Эта смена жанров тем явственней, что понятие вины возникает на почве самой, наверное, знаменитой биографемы: отношений с отцом. Бурдьё описывает избрание в Коллеж де Франс, совпавшее со смертью отца, как пронизанный виной кризис. Подготовка инаугурационного доклада делает очевидным его глубоко двойственное отношение к академическому миру:
При подготовке лекции я испытал все мои противоречия в наивысшей концентрации: чувство, что я недостоин, что мне нечего сказать такого, что этого бы заслуживало, перед судом, тем единственным, чей вердикт я признавал, это чувство было усугублено виной перед бедолагой-отцом, трагически погибшим незадолго до этого, – в период моего отчаяния в начале 50-х годов я убедил его остаться в нашем старом доме, помог ему перестроить этот дом, стоящий в безответственной близости к дороге национального значения. И хотя я знаю, что он тогда был горд и счастлив, я переживал эту магическую связь между его смертью и вестью о моем успехе, который я теперь воспринимал как самозванство и предательство. Бессонные ночи.[721]
Бурдьё никогда больше не возвращался в текстах к обстоятельствам смерти отца. Но известно, что его мать в 1995 году была перед домом сбита машиной.[722] Вероятно, Бурдьё в этом несколько загадочном сообщении приписывает себе вину за смерть обоих родителей, хотя явно упоминает только отца. Однако он с порога отметает любые способы психологического толкования: всякие намеки на эдипальную ситуацию отвергаются характеристикой «бедолага» (pauvre diable). Вызывающее раскаяние убийство родителя во фрейдистском смысле предполагало бы ситуацию конкуренции между отцом и сыном, но именно о ней и не может идти речи: крестьянин и почтальон, его отец, говоривший на неправильном французском, был столь далек от академических чинов и званий, что едва ли мог хоть приблизительно понять масштабы профессионального успеха сына.
Если упоминание «дороги государственного значения» намекает на фатальное дорожное происшествие, стоившее жизни его матери 14 лет спустя после упомянутых в тексте событий, то в самоанализ Бурдьё встраивает такое частное измерение, которое опознаваемо только читателями, близко знакомыми с его семейной историей.

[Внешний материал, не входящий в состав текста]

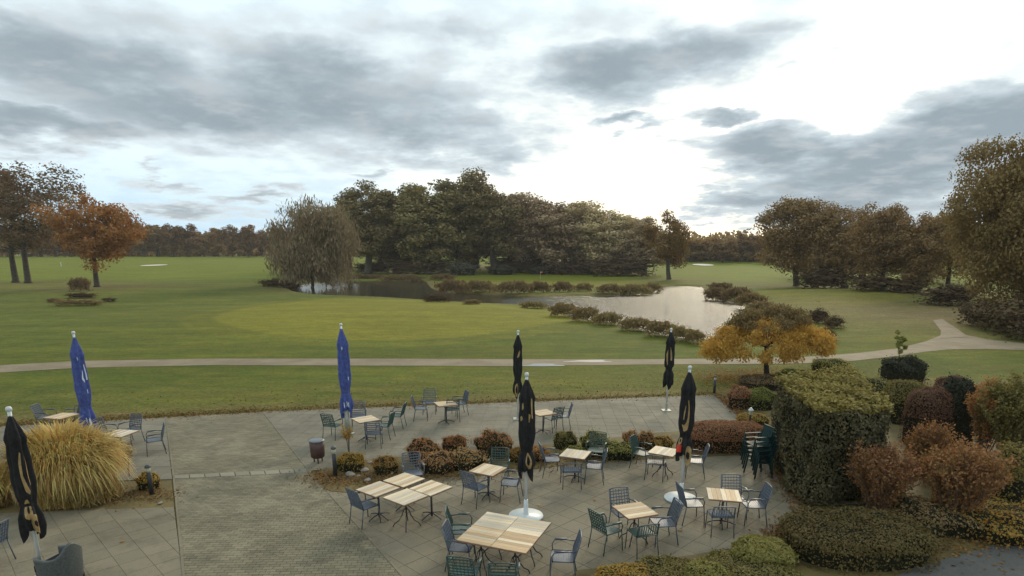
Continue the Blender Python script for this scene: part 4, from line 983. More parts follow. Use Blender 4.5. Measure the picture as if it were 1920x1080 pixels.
for i, (x, y, w, t_, m_, lb) in enumerate(strip):
    fg('strip_shrub', x, y, w * 1.12, t_, 4200, .055, m_, 200 + i, lb, lump=.2, fuzz=.2, aspect=.4, p=2.1, upright=.35 if i % 3 else 0)
fg('yellow_shrub', 281, 921, 40, 886, 1800, .05, 'orangeleaf', 240, 'small yellow and orange plant behind the left bollard', fuzz=.15)
def stone(px, py, wpx, label):
    P = Vector((*flat(px, py), .03)); s = wpx / px_m(P) / 2; r_ = np.random.default_rng(int(px * 7 + py)); V = []; n, m_ = 10, 6
    for i in range(m_):
        th = math.pi * i / (m_ - 1)
        for j in range(n):
            ph = 2 * math.pi * j / n; q = 1 + .13 * math.sin(2 * ph + px) + .1 * math.cos(3 * th + ph + py)
            V.append((math.sin(th) * math.cos(ph) * s * q, math.sin(th) * math.sin(ph) * s * .8 * q, max(-.3, math.cos(th)) * s * .55 * q + s * .15))
    F = [(i * n + j, (i + 1) * n + j, (i + 1) * n + (j + 1) % n, i * n + (j + 1) % n) for i in range(m_ - 1) for j in range(n)]
    tag(link('stone', mesh_np('stone', V, F, M['stone'], True), None, P), label, 'stone', 'stones in the planted strip')
for x, y, w, lb in ((657, 893, 20, 'pale rounded stone nearest the bollard, largest'), (684, 885, 18, 'grey stone between the two orange bushes'), (694, 870, 12, 'small pale stone at the back between the orange bushes'), (690, 903, 14, 'flat stone in front of the orange bush'),
                    (732, 890, 14, 'grey stone beside the table diamond'), (741, 888, 10, 'small stone at the foot of the navy chair'), (672, 895, 8, 'pebble beside the largest stone'), (301, 946, 10, 'pinkish stone in the left bed near the walk')):
    stone(x, y, w, lb)

# the great clump of straw-coloured grass
def grass_clump(name, px, py, wpx, top, nb, label, seed, mat='pampas'):
    r_ = np.random.default_rng(seed); P = Vector((*flat(px, py), .02)); w = wpx / px_m(P); d = w * .7; k = (P.y + d * .4) / P.y; P = Vector((P.x * k, P.y + d * .4, .02)); w *= k; h = z_at(P, top) - P.z
    a = r_.uniform(0, 2 * math.pi, nb); e = r_.random(nb) ** .55; bl = h * r_.uniform(.75, 1.12, nb)
    bx, by = np.cos(a) * e * w * .30, np.sin(a) * e * d * .34
    a2 = a + r_.normal(size=nb) * .5; rr = (w / 2) * (.25 + .75 * e) * r_.uniform(.7, 1.08, nb) - e * w * .26
    top_f = 1.0 - .22 * e ** 2
    T_ = np.linspace(0, 1, 7); V = []; 
    wd = r_.uniform(.009, .022, nb)
    px_, py_ = -np.sin(a2), np.cos(a2)
    rows = []
    drop = r_.uniform(.1, 1.0, nb) * (.25 + .75 * e)
    for t in T_:
        out = rr * (t ** 1.6); z = bl * top_f * (1 - (1 - t) ** 1.7) - drop * h * .75 * np.maximum(0, t - .45) ** 1.6 * 2
        x = bx + np.cos(a2) * out; y = by + np.sin(a2) * out * .8; z = np.maximum(z, .02)
        ww = wd * (1 - t ** 3 * .95)
        rows.append(np.stack([np.stack([x - px_ * ww, y - py_ * ww, z], 1), np.stack([x + px_ * ww, y + py_ * ww, z + .004], 1)], 1))
    Vv = np.stack(rows, 1).reshape(-1, 3); n7 = len(T_); F = []
    b = (np.arange(nb) * n7 * 2)[:, None, None] + (np.arange(n7 - 1) * 2)[None, :, None] + np.array([0, 1, 3, 2])[None, None, :]
    t = empty(name, P); tag(t, label, 'ornamental grass'); link('blades', mesh_np(name, Vv, b.reshape(-1, 4), M[mat]), t)
    n = int(nb * 1.4); c = r_.normal(size=(n, 3)); c /= np.linalg.norm(c, axis=1)[:, None]; c[:, 2] = np.abs(c[:, 2]) * .55; q = r_.random(n) ** .3
    Pp = c * q[:, None] * np.array([w * .40, d * .40, h]); global rng; old = rng; rng = r_
    V2, F2 = leaf_quads(Pp + np.array([0, 0, .03]), .16, None, .14, droop=(0, 0, -.7)); rng = old
    dd = link('dead_blades', mesh_np(name + '_low', V2, F2, M['pampas_low']), t); dd['label'] = 'brown withered blades low in the clump'
    return t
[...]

В этом случае вина Бурдьё была бы двойной: по отношению и к отцу, и к матери. Отца он предал, поскольку своим видным положением в (уже и без того) престижном научном сообществе «обесценил» его, свел его к «бедолаге». Тем самым сын предстает держателем определенной символической властной позиции, которая для описания социально деклассированных индивидов уже не способна найти никакой подходящей категории. Вход в Коллеж де Франс оказывается равносилен окончательному выходу из семьи. Возможно, Бурдьё попытался преодолеть эту дистанцию с помощью символического акта, ставшего, однако, возможным только после смерти отца. Книге своих интервью «Сказанные вещи» (1987) он предпослал посвящение «Памяти моего отца».[723]